*Stored data*:
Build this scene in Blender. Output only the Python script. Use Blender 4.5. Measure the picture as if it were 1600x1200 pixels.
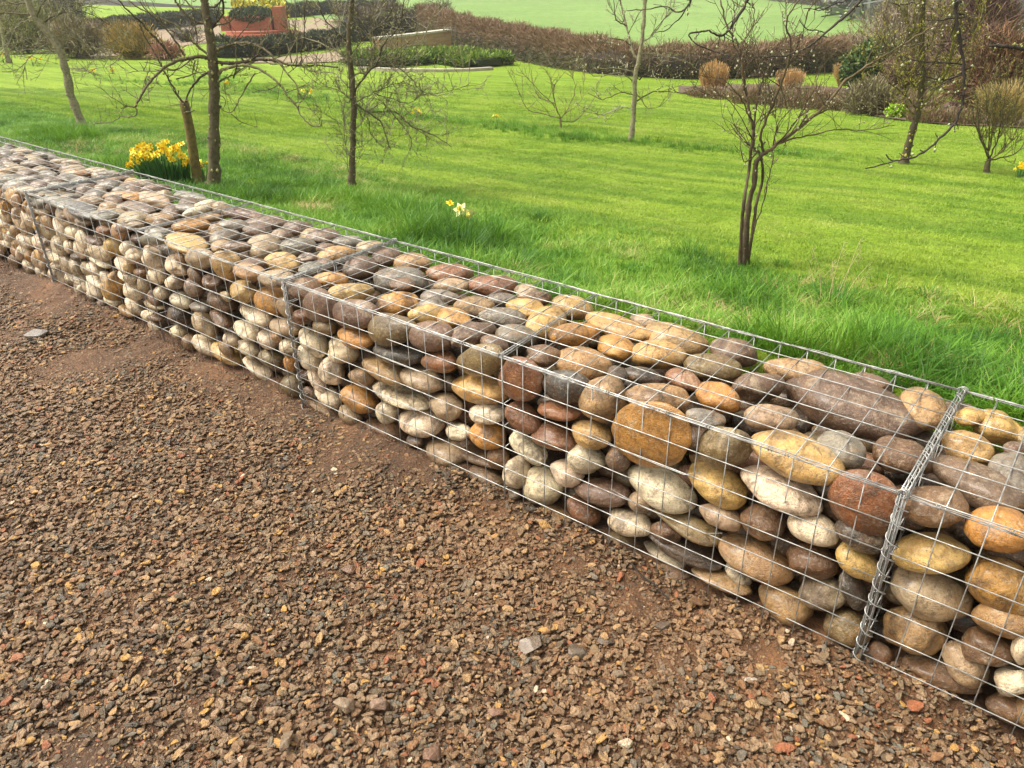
import bpy, bmesh, math, random
import numpy as np
from mathutils import Vector
random.seed(7); rng = np.random.default_rng(7)
for o in list(bpy.data.objects): bpy.data.objects.remove(o)
SC = bpy.context.scene; COL = SC.collection
R = math.radians

# ------------------------------------------------------------------ camera, light, exposure
CAM = np.array([1.1631, -1.4430, 1.4389]); ROT = (1.0694114, 0.0146612, 0.6673154); FPX = 1200.1
cd = bpy.data.cameras.new('camera'); cd.sensor_width = 36; cd.lens = FPX / 1600 * 36
cd.clip_start = 0.02; cd.clip_end = 3000
co = bpy.data.objects.new('camera', cd); COL.objects.link(co); co.location = CAM; co.rotation_euler = ROT
SC.camera = co
SUN_EL, SUN_AZ = R(55), R(-120)       # azimuth: direction the light comes from, measured from +Y towards +X
W = bpy.data.worlds.new('World'); SC.world = W; W.use_nodes = True
nt = W.node_tree; nt.nodes.clear()
sky = nt.nodes.new('ShaderNodeTexSky'); sky.sky_type = 'NISHITA'; sky.sun_disc = False
sky.sun_elevation = SUN_EL; sky.sun_rotation = SUN_AZ; sky.air_density = 1.0; sky.dust_density = 4.0; sky.ozone_density = 1.0
hs = nt.nodes.new('ShaderNodeHueSaturation'); hs.inputs['Saturation'].default_value = 0.22
bg = nt.nodes.new('ShaderNodeBackground'); bg.inputs[1].default_value = 0.145
wo = nt.nodes.new('ShaderNodeOutputWorld')
nt.links.new(sky.outputs[0], hs.inputs['Color']); wm = nt.nodes.new('ShaderNodeMix'); wm.data_type = 'RGBA'; wm.blend_type = 'MULTIPLY'; wm.inputs[0].default_value = 1; wm.inputs[7].default_value = (1, .955, .85, 1)
nt.links.new(hs.outputs[0], wm.inputs[6]); nt.links.new(wm.outputs[2], bg.inputs[0]); nt.links.new(bg.outputs[0], wo.inputs[0])
sl = bpy.data.lights.new('sun', 'SUN'); sl.energy = 2.0; sl.angle = R(28); sl.color = (1, 0.96, 0.88)
so = bpy.data.objects.new('sun', sl); COL.objects.link(so)
sd = Vector((math.sin(SUN_AZ) * math.cos(SUN_EL), math.cos(SUN_AZ) * math.cos(SUN_EL), math.sin(SUN_EL)))
so.rotation_euler = sd.to_track_quat('Z', 'Y').to_euler(); so.location = (0, 0, 30)
SC.view_settings.view_transform = 'Standard'; SC.view_settings.look = 'None'
SC.view_settings.exposure = 1.26; SC.view_settings.gamma = 1
SC.render.resolution_x = 1024; SC.render.resolution_y = 768
SC.cycles.max_bounces = 5; SC.cycles.diffuse_bounces = 3; SC.cycles.glossy_bounces = 2; SC.cycles.transmission_bounces = 2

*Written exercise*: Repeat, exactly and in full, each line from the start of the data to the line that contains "R = math.radians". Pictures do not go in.

*Written response*:
Build this scene in Blender. Output only the Python script. Use Blender 4.5. Measure the picture as if it were 1600x1200 pixels.
import bpy, bmesh, math, random
import numpy as np
from mathutils import Vector
random.seed(7); rng = np.random.default_rng(7)
for o in list(bpy.data.objects): bpy.data.objects.remove(o)
SC = bpy.context.scene; COL = SC.collection
R = math.radians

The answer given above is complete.